→ **MATERIAL PROVIDED**:
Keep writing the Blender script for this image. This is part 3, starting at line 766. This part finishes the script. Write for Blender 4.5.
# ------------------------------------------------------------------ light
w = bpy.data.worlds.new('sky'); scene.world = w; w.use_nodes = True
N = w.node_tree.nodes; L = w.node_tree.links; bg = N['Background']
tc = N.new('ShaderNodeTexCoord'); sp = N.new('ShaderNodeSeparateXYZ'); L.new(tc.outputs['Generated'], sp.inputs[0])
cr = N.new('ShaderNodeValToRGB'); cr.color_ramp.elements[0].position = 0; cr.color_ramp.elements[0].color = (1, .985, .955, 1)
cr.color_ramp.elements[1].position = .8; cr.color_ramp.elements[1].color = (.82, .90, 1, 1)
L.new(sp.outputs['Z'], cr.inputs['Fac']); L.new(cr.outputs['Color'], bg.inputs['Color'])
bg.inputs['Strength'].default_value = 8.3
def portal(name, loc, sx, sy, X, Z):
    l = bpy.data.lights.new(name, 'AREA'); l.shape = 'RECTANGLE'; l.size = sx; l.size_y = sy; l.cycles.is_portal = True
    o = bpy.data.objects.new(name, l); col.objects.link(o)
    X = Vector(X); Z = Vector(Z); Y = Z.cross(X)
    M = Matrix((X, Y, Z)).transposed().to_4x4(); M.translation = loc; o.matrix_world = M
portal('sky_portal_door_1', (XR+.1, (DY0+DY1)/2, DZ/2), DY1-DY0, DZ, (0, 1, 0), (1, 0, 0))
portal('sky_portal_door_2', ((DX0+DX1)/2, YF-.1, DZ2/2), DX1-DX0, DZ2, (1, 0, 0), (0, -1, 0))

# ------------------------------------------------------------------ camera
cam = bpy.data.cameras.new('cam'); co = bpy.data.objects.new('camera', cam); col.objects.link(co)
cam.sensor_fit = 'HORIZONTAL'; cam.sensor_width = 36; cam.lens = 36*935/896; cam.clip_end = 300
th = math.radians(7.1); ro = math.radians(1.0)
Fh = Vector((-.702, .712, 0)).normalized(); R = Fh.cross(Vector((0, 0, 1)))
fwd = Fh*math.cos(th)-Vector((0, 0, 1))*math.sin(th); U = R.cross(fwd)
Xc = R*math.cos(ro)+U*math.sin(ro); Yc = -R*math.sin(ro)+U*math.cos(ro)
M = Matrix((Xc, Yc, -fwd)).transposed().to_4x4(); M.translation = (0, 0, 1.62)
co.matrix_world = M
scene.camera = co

→ **TO DO**: From the first line to the last, retype the data exactly.

→ **RESULT OF THIS EXERCISE**:
Keep writing the Blender script for this image. This is part 3, starting at line 766. This part finishes the script. Write for Blender 4.5.
# ------------------------------------------------------------------ light
w = bpy.data.worlds.new('sky'); scene.world = w; w.use_nodes = True
N = w.node_tree.nodes; L = w.node_tree.links; bg = N['Background']
tc = N.new('ShaderNodeTexCoord'); sp = N.new('ShaderNodeSeparateXYZ'); L.new(tc.outputs['Generated'], sp.inputs[0])
cr = N.new('ShaderNodeValToRGB'); cr.color_ramp.elements[0].position = 0; cr.color_ramp.elements[0].color = (1, .985, .955, 1)
cr.color_ramp.elements[1].position = .8; cr.color_ramp.elements[1].color = (.82, .90, 1, 1)
L.new(sp.outputs['Z'], cr.inputs['Fac']); L.new(cr.outputs['Color'], bg.inputs['Color'])
bg.inputs['Strength'].default_value = 8.3
def portal(name, loc, sx, sy, X, Z):
    l = bpy.data.lights.new(name, 'AREA'); l.shape = 'RECTANGLE'; l.size = sx; l.size_y = sy; l.cycles.is_portal = True
    o = bpy.data.objects.new(name, l); col.objects.link(o)
    X = Vector(X); Z = Vector(Z); Y = Z.cross(X)
    M = Matrix((X, Y, Z)).transposed().to_4x4(); M.translation = loc; o.matrix_world = M
portal('sky_portal_door_1', (XR+.1, (DY0+DY1)/2, DZ/2), DY1-DY0, DZ, (0, 1, 0), (1, 0, 0))
portal('sky_portal_door_2', ((DX0+DX1)/2, YF-.1, DZ2/2), DX1-DX0, DZ2, (1, 0, 0), (0, -1, 0))

# ------------------------------------------------------------------ camera
cam = bpy.data.cameras.new('cam'); co = bpy.data.objects.new('camera', cam); col.objects.link(co)
cam.sensor_fit = 'HORIZONTAL'; cam.sensor_width = 36; cam.lens = 36*935/896; cam.clip_end = 300
th = math.radians(7.1); ro = math.radians(1.0)
Fh = Vector((-.702, .712, 0)).normalized(); R = Fh.cross(Vector((0, 0, 1)))
fwd = Fh*math.cos(th)-Vector((0, 0, 1))*math.sin(th); U = R.cross(fwd)
Xc = R*math.cos(ro)+U*math.sin(ro); Yc = -R*math.sin(ro)+U*math.cos(ro)
M = Matrix((Xc, Yc, -fwd)).transposed().to_4x4(); M.translation = (0, 0, 1.62)
co.matrix_world = M
scene.camera = co